Dykes in many ways could find himself a victim of his own success. Despite not knowing who the Frogs will be this season, I can assert almost unequivocally that they won’t be as successful as their predecessors, be that because of passion, luck, or a turbocharged butterfly effect of the two. In addition to the questions surrounding TCU itself, the conference they compete in — as well as many around the country — is very much in flux. It was assumed but two years previous, when OU and UT announced their planned desertion to the SEC, that the Big 12 would fall into obscurity and disband. That didn’t happen, and the conference has ballooned from 10 teams to 14. Next year, it expands to include four members from the PAC 12: Arizona, Arizona State, Utah, and this week’s opponent, Colorado. Presumably, the squads will be broken into two eight-team divisions. This year, it’s all one melting pot with TCU avoiding matchups with Kansas, Oklahoma State, and newcomers Cincinnati and UCF.
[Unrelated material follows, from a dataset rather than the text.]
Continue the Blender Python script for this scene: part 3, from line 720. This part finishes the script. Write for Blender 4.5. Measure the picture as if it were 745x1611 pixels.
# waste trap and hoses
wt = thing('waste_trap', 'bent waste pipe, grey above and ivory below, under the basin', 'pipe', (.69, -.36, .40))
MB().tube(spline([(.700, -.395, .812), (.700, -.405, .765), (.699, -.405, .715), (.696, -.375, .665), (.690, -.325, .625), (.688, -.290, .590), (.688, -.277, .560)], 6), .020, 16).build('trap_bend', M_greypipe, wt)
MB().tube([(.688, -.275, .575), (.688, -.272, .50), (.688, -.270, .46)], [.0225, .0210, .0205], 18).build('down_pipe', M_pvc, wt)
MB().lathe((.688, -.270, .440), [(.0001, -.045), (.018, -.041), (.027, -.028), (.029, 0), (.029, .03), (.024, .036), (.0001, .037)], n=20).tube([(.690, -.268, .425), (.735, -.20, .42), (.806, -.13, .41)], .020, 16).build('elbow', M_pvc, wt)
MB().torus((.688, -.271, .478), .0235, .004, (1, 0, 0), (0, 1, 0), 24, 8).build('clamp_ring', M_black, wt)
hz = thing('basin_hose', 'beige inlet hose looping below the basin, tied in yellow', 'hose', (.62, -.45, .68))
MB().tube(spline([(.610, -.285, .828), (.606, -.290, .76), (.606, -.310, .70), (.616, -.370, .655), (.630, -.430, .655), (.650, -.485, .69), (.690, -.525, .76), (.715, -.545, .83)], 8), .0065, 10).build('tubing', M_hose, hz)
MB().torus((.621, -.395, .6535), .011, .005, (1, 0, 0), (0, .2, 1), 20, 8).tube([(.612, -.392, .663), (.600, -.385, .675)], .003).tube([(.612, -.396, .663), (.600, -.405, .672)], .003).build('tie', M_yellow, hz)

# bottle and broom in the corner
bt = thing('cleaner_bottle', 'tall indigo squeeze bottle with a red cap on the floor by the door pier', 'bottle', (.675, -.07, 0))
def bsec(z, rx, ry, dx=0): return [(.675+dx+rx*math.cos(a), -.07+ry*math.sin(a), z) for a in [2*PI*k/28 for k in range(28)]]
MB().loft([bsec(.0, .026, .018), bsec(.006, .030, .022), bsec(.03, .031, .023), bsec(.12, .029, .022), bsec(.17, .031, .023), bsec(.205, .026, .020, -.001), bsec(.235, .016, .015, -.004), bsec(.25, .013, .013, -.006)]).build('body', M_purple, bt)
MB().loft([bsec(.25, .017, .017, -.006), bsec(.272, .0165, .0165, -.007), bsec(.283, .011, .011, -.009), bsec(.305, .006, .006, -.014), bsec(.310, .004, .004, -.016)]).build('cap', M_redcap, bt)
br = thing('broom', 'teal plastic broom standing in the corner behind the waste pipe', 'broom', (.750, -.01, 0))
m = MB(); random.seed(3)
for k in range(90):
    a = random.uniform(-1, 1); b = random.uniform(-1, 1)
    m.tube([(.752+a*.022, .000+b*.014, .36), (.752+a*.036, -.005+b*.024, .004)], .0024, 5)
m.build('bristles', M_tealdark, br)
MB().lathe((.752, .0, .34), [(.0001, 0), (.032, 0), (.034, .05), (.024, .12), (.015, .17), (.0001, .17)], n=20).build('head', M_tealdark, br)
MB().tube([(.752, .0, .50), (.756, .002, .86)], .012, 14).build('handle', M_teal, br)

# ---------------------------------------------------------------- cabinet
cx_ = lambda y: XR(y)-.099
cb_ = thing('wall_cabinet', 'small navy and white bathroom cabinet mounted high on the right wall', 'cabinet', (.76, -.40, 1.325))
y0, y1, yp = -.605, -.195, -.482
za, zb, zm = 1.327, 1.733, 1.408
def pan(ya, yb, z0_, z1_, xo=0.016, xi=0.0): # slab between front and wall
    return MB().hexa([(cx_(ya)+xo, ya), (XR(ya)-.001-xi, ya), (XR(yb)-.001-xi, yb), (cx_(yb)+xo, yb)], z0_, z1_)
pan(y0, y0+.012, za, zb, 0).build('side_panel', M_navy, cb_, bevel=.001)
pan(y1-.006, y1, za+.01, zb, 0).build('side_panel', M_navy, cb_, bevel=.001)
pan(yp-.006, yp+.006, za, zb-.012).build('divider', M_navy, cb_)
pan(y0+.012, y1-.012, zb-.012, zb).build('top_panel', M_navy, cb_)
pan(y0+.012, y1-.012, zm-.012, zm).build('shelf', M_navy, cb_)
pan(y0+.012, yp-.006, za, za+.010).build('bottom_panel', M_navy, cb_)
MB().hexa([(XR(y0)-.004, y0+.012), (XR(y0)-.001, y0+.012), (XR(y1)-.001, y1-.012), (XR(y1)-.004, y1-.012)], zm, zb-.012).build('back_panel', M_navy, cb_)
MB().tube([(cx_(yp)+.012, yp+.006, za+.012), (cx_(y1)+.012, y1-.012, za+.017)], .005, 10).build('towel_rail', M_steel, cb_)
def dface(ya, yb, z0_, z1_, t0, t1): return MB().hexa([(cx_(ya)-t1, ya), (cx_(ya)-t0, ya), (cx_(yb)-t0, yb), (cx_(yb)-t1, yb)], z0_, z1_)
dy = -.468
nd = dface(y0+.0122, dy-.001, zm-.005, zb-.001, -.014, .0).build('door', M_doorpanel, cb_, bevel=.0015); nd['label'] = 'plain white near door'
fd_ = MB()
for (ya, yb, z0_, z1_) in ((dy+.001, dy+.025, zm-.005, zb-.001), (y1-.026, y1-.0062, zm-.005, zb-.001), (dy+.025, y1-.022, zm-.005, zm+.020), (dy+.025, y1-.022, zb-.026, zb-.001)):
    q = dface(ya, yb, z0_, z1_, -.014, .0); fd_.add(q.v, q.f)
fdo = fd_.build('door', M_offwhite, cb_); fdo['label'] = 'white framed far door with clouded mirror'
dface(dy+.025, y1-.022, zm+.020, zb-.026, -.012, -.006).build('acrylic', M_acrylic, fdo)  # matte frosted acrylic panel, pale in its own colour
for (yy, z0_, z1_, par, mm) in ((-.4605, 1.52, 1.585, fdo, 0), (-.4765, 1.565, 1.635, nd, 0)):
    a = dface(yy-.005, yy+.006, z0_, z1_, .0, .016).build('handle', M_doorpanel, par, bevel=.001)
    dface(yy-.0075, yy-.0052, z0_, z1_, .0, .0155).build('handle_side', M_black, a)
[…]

The Frogs’ schedule could have been kinder, though. Dykes and company logged a respectable 17th in the preseason poll, a slap in the face for most teams coming off a national championship appearance, but in the case of these Frogs, I actually perceive it as reserved respect and cautious admiration. Three other Big 12 rosters are Top-25 ranked: Texas (11), Kansas State (16), and Oklahoma (20). In addition to facing all of the aforementioned, TCU hosts only Texas. The sneakiest matchup might be Texas Tech in Lubbock late in the season. The offseason hype that originated in Austin choo choo’ed its way through the Dust Belt as the Red Raiders are a favorite underdog contender in the conference this season as second-year Head Coach Joey McGuire works to improve the culture and caliber of recruit out on the Western plains.

There’ll be much more to dissect after Dykes takes the sideline with Morris at the helm for season No. 2 in a transitioning conference. Saturday morning is about evaluating the new role players and deciphering who is ready to capitalize on their time against Coach Prime.